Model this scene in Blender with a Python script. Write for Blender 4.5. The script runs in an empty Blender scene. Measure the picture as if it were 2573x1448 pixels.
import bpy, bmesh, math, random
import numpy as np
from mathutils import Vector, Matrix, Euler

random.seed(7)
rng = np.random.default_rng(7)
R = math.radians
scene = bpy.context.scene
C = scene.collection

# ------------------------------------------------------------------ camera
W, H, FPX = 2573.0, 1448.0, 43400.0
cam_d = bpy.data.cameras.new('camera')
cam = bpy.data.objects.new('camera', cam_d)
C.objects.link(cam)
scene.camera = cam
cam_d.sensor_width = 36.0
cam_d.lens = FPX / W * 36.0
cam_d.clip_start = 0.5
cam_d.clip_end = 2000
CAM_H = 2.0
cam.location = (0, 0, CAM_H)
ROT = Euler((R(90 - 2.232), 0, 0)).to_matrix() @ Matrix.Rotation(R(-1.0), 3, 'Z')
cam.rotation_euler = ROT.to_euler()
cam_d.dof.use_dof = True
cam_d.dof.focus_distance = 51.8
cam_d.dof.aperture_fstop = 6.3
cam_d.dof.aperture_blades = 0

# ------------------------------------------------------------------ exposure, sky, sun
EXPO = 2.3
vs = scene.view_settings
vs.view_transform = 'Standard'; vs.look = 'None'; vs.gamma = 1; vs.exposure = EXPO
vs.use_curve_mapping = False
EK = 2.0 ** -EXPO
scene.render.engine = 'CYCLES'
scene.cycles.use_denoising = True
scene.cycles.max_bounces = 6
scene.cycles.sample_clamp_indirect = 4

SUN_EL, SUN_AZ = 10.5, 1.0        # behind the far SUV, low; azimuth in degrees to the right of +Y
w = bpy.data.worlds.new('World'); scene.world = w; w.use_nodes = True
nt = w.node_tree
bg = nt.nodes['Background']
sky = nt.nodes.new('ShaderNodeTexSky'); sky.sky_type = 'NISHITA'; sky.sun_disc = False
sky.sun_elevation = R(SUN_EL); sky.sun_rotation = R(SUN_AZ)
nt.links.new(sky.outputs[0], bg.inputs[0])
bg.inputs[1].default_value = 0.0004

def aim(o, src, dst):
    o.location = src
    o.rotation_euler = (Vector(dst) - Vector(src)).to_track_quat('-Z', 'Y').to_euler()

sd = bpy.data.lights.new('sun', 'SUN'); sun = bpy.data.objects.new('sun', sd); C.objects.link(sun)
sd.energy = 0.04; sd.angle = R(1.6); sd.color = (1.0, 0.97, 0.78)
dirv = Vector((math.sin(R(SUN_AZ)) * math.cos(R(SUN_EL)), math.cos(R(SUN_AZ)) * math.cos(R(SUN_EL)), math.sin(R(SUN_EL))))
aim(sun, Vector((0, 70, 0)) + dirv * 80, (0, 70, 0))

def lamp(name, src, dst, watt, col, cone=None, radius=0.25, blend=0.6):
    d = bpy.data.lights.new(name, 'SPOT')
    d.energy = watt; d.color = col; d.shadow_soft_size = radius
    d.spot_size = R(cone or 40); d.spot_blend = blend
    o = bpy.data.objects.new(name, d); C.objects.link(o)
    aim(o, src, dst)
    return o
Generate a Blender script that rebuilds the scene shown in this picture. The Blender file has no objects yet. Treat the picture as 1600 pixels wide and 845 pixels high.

→ THE EXERCISE: Return the lines above precisely as they appear, beginning at the first line and ending at the line with "o.rotation_euler = (Vector(dst)", and nothing after it.

→ RESPONSE FOR THIS EXERCISE:
Model this scene in Blender with a Python script. Write for Blender 4.5. The script runs in an empty Blender scene. Measure the picture as if it were 2573x1448 pixels.
import bpy, bmesh, math, random
import numpy as np
from mathutils import Vector, Matrix, Euler

random.seed(7)
rng = np.random.default_rng(7)
R = math.radians
scene = bpy.context.scene
C = scene.collection

# ------------------------------------------------------------------ camera
W, H, FPX = 2573.0, 1448.0, 43400.0
cam_d = bpy.data.cameras.new('camera')
cam = bpy.data.objects.new('camera', cam_d)
C.objects.link(cam)
scene.camera = cam
cam_d.sensor_width = 36.0
cam_d.lens = FPX / W * 36.0
cam_d.clip_start = 0.5
cam_d.clip_end = 2000
CAM_H = 2.0
cam.location = (0, 0, CAM_H)
ROT = Euler((R(90 - 2.232), 0, 0)).to_matrix() @ Matrix.Rotation(R(-1.0), 3, 'Z')
cam.rotation_euler = ROT.to_euler()
cam_d.dof.use_dof = True
cam_d.dof.focus_distance = 51.8
cam_d.dof.aperture_fstop = 6.3
cam_d.dof.aperture_blades = 0

# ------------------------------------------------------------------ exposure, sky, sun
EXPO = 2.3
vs = scene.view_settings
vs.view_transform = 'Standard'; vs.look = 'None'; vs.gamma = 1; vs.exposure = EXPO
vs.use_curve_mapping = False
EK = 2.0 ** -EXPO
scene.render.engine = 'CYCLES'
scene.cycles.use_denoising = True
scene.cycles.max_bounces = 6
scene.cycles.sample_clamp_indirect = 4

SUN_EL, SUN_AZ = 10.5, 1.0        # behind the far SUV, low; azimuth in degrees to the right of +Y
w = bpy.data.worlds.new('World'); scene.world = w; w.use_nodes = True
nt = w.node_tree
bg = nt.nodes['Background']
sky = nt.nodes.new('ShaderNodeTexSky'); sky.sky_type = 'NISHITA'; sky.sun_disc = False
sky.sun_elevation = R(SUN_EL); sky.sun_rotation = R(SUN_AZ)
nt.links.new(sky.outputs[0], bg.inputs[0])
bg.inputs[1].default_value = 0.0004

def aim(o, src, dst):
    o.location = src
    o.rotation_euler = (Vector(dst) - Vector(src)).to_track_quat('-Z', 'Y').to_euler()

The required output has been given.